Letting Go When There’s No Resolution
- Jenn Jones
- Jun 13
- 3 min read
Rituals for heartbreak, harm, and unspoken endings
Sometimes closure never comes.
Sometimes you’re left holding the pieces of something that fell apart quietly, or loudly, without repair. Sometimes silence isn’t peace. It is grief. It is exhaustion. It is protection. It is a choice to care for community without needing to be seen doing it.
If you are carrying something that feels unfinished, unspoken, or unresolved, these small rituals are for you.
Take what resonates. Leave what doesn’t. Make them your own.
Letting Go Ritual: The Unspoken Goodbye
For when you never got closure.
Light a candle or turn on a soft light. Whisper what you wish you could have said. You don’t have to be clear. You don’t have to be composed. Let it come out messy. Let it be incomplete.
Say aloud:
You don’t have to understand me for me to be free.
I release what I carried in silence.
Breathe. Stay with whatever comes. When you are ready, blow out the candle or gently walk away. You said enough.
Letting Go Ritual: When You Feel Betrayed
For when someone misused your trust or your kindness.
Gather a small bowl of water, add salt, and find a stone or small object.
Name what was broken. Name what was true.
Hold the object in your hand and speak:
I trusted. I cared. And that mattered, even if they never saw it.
Drop the object into the salted water.
I let this pain move through me and back to the earth. It does not define me.
When it feels complete, pour the water into the soil or down a drain. Let it go.
Letting Go Ritual: Honoring the One Who Stayed
For when you kept showing up, even when it hurt.
Write a letter to yourself. Name what you held. Name the things no one saw but mattered. Let it be an offering to your own resilience.
Hold a flower, herb, or leaf and say:
I am proud of how I stayed present.
Even in the mess, I chose care.
Tuck the letter away or bury it with the flower. Let it become part of your healing, not your burden.
Letting Go Ritual: Releasing Roles That No Longer Serve You
For the caretakers, the peacekeepers, the ones always holding everything together.
Write down each role or expectation on a small piece of paper. Name them. Name what they cost you.
Examples:
The one who always fixes it.
The one who never says no.
The one who holds all the pain.
Say:
This was never mine to hold forever.
I release this role with care and gratitude for what it taught me.
Burn the papers, tear them, or drop them into water. Let them leave your hands.
Place your hand on your body. Whisper:
I do not have to perform worthiness. I am allowed to rest.
Letting Go Ritual: Grieving Collective Harm
For when the group fractured, when the system failed, when the shared dream dissolved.

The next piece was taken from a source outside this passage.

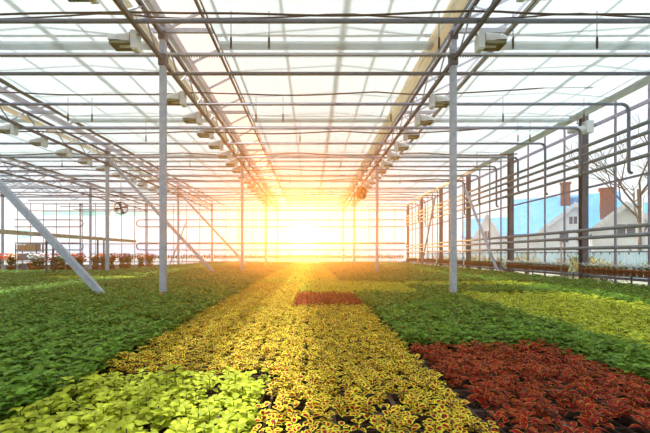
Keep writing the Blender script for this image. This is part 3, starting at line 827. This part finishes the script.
for i, ((x, y), c) in enumerate(zip(pos, seq)):
    what = f'large flowering plant with {c} blooms' if c else 'large leafy green plant without blooms'
    where = 'left of the loaded trolley' if x < -21 else ('right of the loaded trolley, under the gutter bench' if x < -15.6 else 'at the far end of the gutter bench')
    t = thing('flowering_plant', f'{what} {where}', 'potted plant', (x, y, 0), R.uniform(0, 6), f'{c or "green"} plants {where}'); t.scale = (1.25, 1.25, 1.6)
    meshobj('pot', bigpot, t); meshobj('foliage', fb[i % 3], t, (0, 0, .28))
    if c: meshobj('flowers', fl[c][i % 2], t, (0, 0, .28))

# ------------------------------------------------------------------ outside on the right: houses, fence, trees
def gable_body(m, x, w, wall_h, apex, a, b): m.prism([(x - w / 2, 0), (x + w / 2, 0), (x + w / 2, wall_h), (x, apex), (x - w / 2, wall_h)], a, b)
def gable_roof(m, x, w, wall_h, apex, a, b, ov=.4):
    sl = (apex - wall_h) / (w / 2)
    for s in (-1, 1):
        xe = x + s * (w / 2 + ov); ze = wall_h - ov * sl
        P = [(x, apex), (xe, ze), (xe, ze + .15), (x, apex + .17)]
        m.prism(P if s < 0 else P[::-1], a, b)
def side_roof(m, x0, x1, y0, y1, wall_h, apex, ov=.4):
    ym = (y0 + y1) / 2; sl = (apex - wall_h) / ((y1 - y0) / 2)
    for s, ye in ((-1, y0 - ov), (1, y1 + ov)):
        ze = wall_h - ov * sl
        vs = [(x0 - ov, ym, apex), (x1 + ov, ym, apex), (x1 + ov, ye, ze), (x0 - ov, ye, ze)]
        m.add(vs + [(p[0], p[1], p[2] + .16) for p in vs], [(0, 1, 2, 3), (7, 6, 5, 4), (0, 3, 7, 4), (1, 5, 6, 2), (2, 6, 7, 3), (0, 4, 5, 1)])
def house(label, loc, rz, w, d, wall_h, apex, gables, chim=None, wins=()):
    """main block with its ridge along x; gables = (x, width, wall_h, apex) facing the glasshouse"""
    r = thing('house', label, 'house', loc, rz)
    m = MB(); m.add([(-w / 2, 0, 0), (w / 2, 0, 0), (w / 2, d, 0), (-w / 2, d, 0), (-w / 2, 0, wall_h), (w / 2, 0, wall_h), (w / 2, d, wall_h), (-w / 2, d, wall_h), (-w / 2, d / 2, apex), (w / 2, d / 2, apex)],
                    [(0, 1, 5, 4), (2, 3, 7, 6), (0, 4, 8, 7, 3), (1, 2, 6, 9, 5), (4, 5, 9, 8), (6, 7, 8, 9)])
    m.obj('wall', M['housewall'], r)
    m = MB(); side_roof(m, -w / 2, w / 2, 0, d, wall_h, apex); m.obj('roof', M['roofblue'], r)
    for gx, gw, gh, ga in gables:
        m = MB(); gable_body(m, gx, gw, gh, ga, -1.2, d * .45); g = m.obj('gable', M['housewall'], r)
        m = MB(); gable_roof(m, gx, gw, gh, ga, -1.5, d * .45); m.obj('gable_roof', M['roofblue'], g)
        sl = (ga - gh) / (gw / 2); m = MB()
        for s in (-1, 1):
            xe = gx + s * (gw / 2 + .45); ze = gh - .45 * sl
            P = [(gx, ga - .3), (xe, ze - .3), (xe, ze + .2), (gx, ga + .22)]
            m.prism(P if s < 0 else P[::-1], -1.62, -1.52)
        m.obj('fascia_board', M['fascia'], g)
    if chim:
        m = MB(); cx, cy, ct = chim; m.box((cx, cy, ct - 1.5), (.95, .95, 3.)); m.box((cx, cy, ct), (1.12, 1.12, .16)); m.obj('chimney', M['brick'], r)
    for wx, wz, ww, wh in wins:
        m = MB(); yo = -1.23
        for a in (-1, 1): m.box((wx + a * ww / 2, yo, wz), (.12, .1, wh + .12)); m.box((wx, yo, wz + a * wh / 2), (ww, .1, .12))
        m.box((wx, yo, wz), (.07, .08, wh)); f = m.obj('window', M['fascia'], r)
        m = MB(); m.box((wx, -1.205, wz), (ww, .03, wh)); m.obj('pane', M['darkpane'], f)
    return r
def W(px, y): return (px - 311) * y / F
house('white house with broad blue roof, brick chimney and white front gable', (W(563, 40), 40, 0), -.62, 9.6, 8, 3.9, 8.1, [(1.1, 6.6, 3.7, 6.6)], (.2, 3.2, 9.6), ((.1, 3.1, .9, 1.2), (1.7, 3.1, .9, 1.2), (.9, 4.9, .8, .9)))
house('low blue-roofed house with white eaves and tall brick chimney behind the bare tree', (W(634, 29), 29, 0), -.62, 5.4, 5, 3.0, 5.5, [(-.6, 4.2, 3.3, 5.2)], (-1.6, 1.6, 6.9), ((-.6, 3.2, 1.2, 1.0),))
house('distant white house with two steep gables and blue roof', (W(503, 60), 60, 0), -.5, 12.0, 8, 4.4, 7.6, [(-2.3, 4.6, 3.6, 8.0), (2.3, 4.6, 3.6, 8.0)], None, ((-2.3, 4.4, 1.0, 1.5), (2.3, 4.4, 1.0, 1.5)))
# fence
r = thing('garden_fence', 'pale blue board fence outside the right glass wall', 'fence', (0, 0, -.12))
m = MB(); y = 12.
while y < 62: m.box((18.5, y, .8), (.03, .19, 1.6)); y += .21
m.obj('board_panel', M['fence'], r)
for y in range(12, 63, 3):
    m = MB(); m.box((18.57, y, .85), (.1, .1, 1.7)); m.obj('post', M['mullion'], r)
# straw shrubs
def shrub(x, y, h, rad, mat, label, grp, seed):
    q = random.Random(seed); t = thing('garden_shrub', label, 'shrub', (x, y, -.12), 0, grp)
    m = MB()
    for k in range(420):
        a = q.uniform(0, 6.28); rr = rad * math.sqrt(q.random()); zz = h * q.random() ** .7 * (1 - .4 * rr / rad)
        m.leaf((rr * math.cos(a), rr * math.sin(a), zz), q.uniform(0, 6.28), q.uniform(-.3, 1.3), .2 * q.uniform(.6, 1.3), .09, .5, .2, (.2, 1., .1))
    m.obj('foliage', M[mat], t, True)
    m = MB()
    for k in range(9):
        a = k * .7; m.tube([(0, 0, 0), (rad * .4 * math.cos(a), rad * .4 * math.sin(a), h * .5), (rad * .7 * math.cos(a + .3), rad * .7 * math.sin(a + .3), h * .92)], [.03, .02, .008], 5)
    m.obj('stem', M['bark'], t)
i = 0
for y in (14.5, 16.2, 17.7, 19.5, 21.2, 23., 25., 27.3, 29.5, 32, 35, 38, 41.5):
    st = i % 3 != 1
    shrub(14.8 + R.uniform(-.5, 1.6), y, R.uniform(1.2, 1.75), R.uniform(.8, 1.05), 'straw' if st else 'bushgreen',
          f"{'straw-yellow' if st else 'dull green'} garden shrub outside the glass wall, {ORD[i]} from the camera", 'shrubs outside the right glass wall', i + 50); i += 1
# bare trees
def tree(x, y, h, label, seed):
    q = random.Random(seed); t = thing('bare_tree', label, 'tree', (x, y, -.12), 0, 'leafless trees beyond the glass wall')
    tr = MB(); br = MB(); tr.tube([(0, 0, 0), (.1, 0, h * .25), (0, .1, h * .5)], [.2, .15, .1], 8)
    def grow(p, d, L, r, n):
        e = p + d * L; mid = (p + e) / 2 + Vector((q.uniform(-.1, .1), q.uniform(-.1, .1), 0)) * L
        br.tube([p, mid, e], [r, r * .8, r * .6], 5 if n > 1 else 3, False)
        if n == 0: return
        for _ in range(3 if n > 1 else 4):
            a = q.uniform(0, 6.28); v = Vector((math.cos(a), math.sin(a), 0)) * q.uniform(.4, .8)
            grow(p + (e - p) * q.uniform(.5, 1.), (d + v).normalized(), L * q.uniform(.55, .75), r * .58, n - 1)
    for k in range(6):
        a = k * 1.05; grow(Vector((.05, 0, h * (.22 + .05 * k))), Vector((math.cos(a) * .7, math.sin(a) * .7, 1)).normalized(), h * .28, .07, 3)
    tr.obj('trunk', M['bark'], t); br.obj('branches', M['bark'], t)
tree(W(640, 24), 24, 11.5, 'bare leafless tree in front of the blue-roofed house at the right edge', 3)
tree(W(600, 50), 50, 10, 'bare leafless tree behind the house with the brick chimney', 5)
r = thing('street_lamp', 'thin white street lamp with curved neck outside the right wall', 'street lamp', (W(643, 21), 21, -.12))
m = MB(); m.tube([(0, 0, 0), (0, 0, 4.6)] + arc((.5, 0, 4.6), .5, PI, .35 * PI, 6, 'xz'), .05, 8); m.obj('pole', M['white'], r, True)
m = MB(); m.box((.9, 0, 5.02), (.4, .16, .08)); m.obj('lamp_head', M['white'], r)

# ------------------------------------------------------------------ added glow haze, sky, suns, camera
HAZE = .022
m = MB(); m.box((0, 60, 6.7), (240, 130, 14.4))
mt, nt, out = new_mat('warm haze')
ge = nd(nt, 'ShaderNodeNewGeometry'); sx = nd(nt, 'ShaderNodeSeparateXYZ'); nt.links.new(ge.outputs['Position'], sx.inputs[0])
u = math_node(nt, 'DIVIDE', math_node(nt, 'ADD', sx.outputs[0], .9), 4.3)           # haze density gathered along the aisle, added for the orange sun glow
beam = math_node(nt, 'POWER', 2.718, math_node(nt, 'MULTIPLY', math_node(nt, 'MULTIPLY', u, u), -.5))
inside = math_node(nt, 'LESS_THAN', sx.outputs[1], YE)
beam = math_node(nt, 'MULTIPLY', beam, inside)
thick = math_node(nt, 'DIVIDE', math_node(nt, 'SUBTRACT', sx.outputs[1], 1.), 9., clamp=True)      # thickens towards the sunlit end
beam = math_node(nt, 'MULTIPLY', beam, thick)
dens = math_node(nt, 'ADD', .0012, math_node(nt, 'MULTIPLY', beam, HAZE))
vs = nd(nt, 'ShaderNodeVolumeScatter'); vs.inputs['Color'].default_value = (1., .52, .18, 1); vs.inputs['Anisotropy'].default_value = .82
va = nd(nt, 'ShaderNodeVolumeAbsorption'); va.inputs['Color'].default_value = (1., .52, .18, 1)
nt.links.new(dens, vs.inputs['Density']); nt.links.new(math_node(nt, 'MULTIPLY', beam, HAZE), va.inputs['Density'])
ad = nd(nt, 'ShaderNodeAddShader'); nt.links.new(vs.outputs[0], ad.inputs[0]); nt.links.new(va.outputs[0], ad.inputs[1])
nt.links.new(ad.outputs[0], out.inputs['Volume'])
hz = m.obj('haze', mt); tag(hz, 'thin warm haze added along the aisle to make the orange glow', 'haze', kind='stuff')

SUN = Vector((-8 / F, 1, 19 / F)).normalized()  # direction of the added flare sun and its glow in the sky
w = bpy.data.worlds.new('sky'); S.world = w; w.use_nodes = True
nt = w.node_tree; nt.nodes.clear()
out = nt.nodes.new('ShaderNodeOutputWorld')
tc = nt.nodes.new('ShaderNodeTexCoord')
dt = nt.nodes.new('ShaderNodeVectorMath'); dt.operation = 'DOT_PRODUCT'; dt.inputs[1].default_value = SUN
nrm = nt.nodes.new('ShaderNodeVectorMath'); nrm.operation = 'NORMALIZE'
nt.links.new(tc.outputs['Generated'], nrm.inputs[0]); nt.links.new(nrm.outputs[0], dt.inputs[0])
dp = math_node(nt, 'MAXIMUM', dt.outputs['Value'], 0.)
sep = nt.nodes.new('ShaderNodeSeparateXYZ'); nt.links.new(nrm.outputs[0], sep.inputs[0])
base = ramp(nt, math_node(nt, 'MULTIPLY', math_node(nt, 'MAXIMUM', sep.outputs[2], 0.), 1.), [(0., (.96, .99, 1.0)), (.3, (.88, .96, 1.0)), (1., (.76, .91, 1.0))])
def bg(col, strength):
    n = nt.nodes.new('ShaderNodeBackground')
    if isinstance(col, tuple): n.inputs[0].default_value = (*col, 1)
    else: nt.links.new(col, n.inputs[0])
    if isinstance(strength, (int, float)): n.inputs[1].default_value = strength
    else: nt.links.new(strength, n.inputs[1])
    return n.outputs[0]
def addsh(a, c):
    n = nt.nodes.new('ShaderNodeAddShader'); nt.links.new(a, n.inputs[0]); nt.links.new(c, n.inputs[1]); return n.outputs[0]
sh = bg(base, 1.25)
sh = addsh(sh, bg((1., .52, .16), math_node(nt, 'MULTIPLY', math_node(nt, 'POWER', dp, 40.), 1.3)))
sh = addsh(sh, bg((1., .80, .42), math_node(nt, 'MULTIPLY', math_node(nt, 'POWER', dp, 400.), 4.5)))
sh = addsh(sh, bg((1., .92, .75), math_node(nt, 'MULTIPLY', math_node(nt, 'POWER', dp, 4000.), 40.)))
nt.links.new(sh, out.inputs[0])

def sun(name, d, col, e, ang):
    l = bpy.data.lights.new(name, 'SUN'); l.color = col; l.energy = e; l.angle = math.radians(ang)
    o = bpy.data.objects.new(name, l); COL.objects.link(o); o.location = (0, 30, 30)
    o.rotation_euler = Vector(d).to_track_quat('-Z', 'Y').to_euler()
    return o
sun('flare_sun', -SUN, (1., .48, .14), 5.0, 2.5)  # second sun, added to give the warm sunset flare
sun('day_sun', (.383, -.32, -1), (1., .985, .96), 7.4, 2.4)

cam = bpy.data.cameras.new('camera'); co = bpy.data.objects.new('camera', cam); COL.objects.link(co)
co.location = (0, 0, CAMZ); co.rotation_euler = (PI / 2, 0, 0)
cam.sensor_width = 36; cam.lens = 36 * F / 650; cam.shift_x = 14 / 650; cam.shift_y = 37.5 / 650; cam.clip_end = 800; cam.clip_start = .05
S.camera = co
vsn = S.view_settings; vsn.view_transform = 'Standard'; vsn.look = 'None'; vsn.gamma = 1; vsn.use_curve_mapping = False; vsn.exposure = 0.
cy = S.cycles
cy.max_bounces = 10; cy.transparent_max_bounces = 24; cy.diffuse_bounces = 5; cy.volume_bounces = 1; cy.transmission_bounces = 6
cy.use_denoising = True; cy.sample_clamp_indirect = 6; cy.caustics_reflective = False; cy.caustics_refractive = False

Gather a handful of stones or acorns or anything small and earthy. For each hurt, place one down.
Say:
This is for what we could have had.
This is for what we tried to build.
This is for what was never named.
Leave the stones where they are. Let them hold what you no longer need to carry.
Say:
I honor what we survived.
I name what was real.
I carry forward only what is mine.
Letting go does not mean forgetting. It does not erase what happened or soften the weight of what was real. It means making space to keep living. There doesn’t have to be a perfect ending. There can be ritual. There can be breath. There can be quiet truth. We don’t need closure to begin again. We only need to keep choosing care, presence, and the next honest step.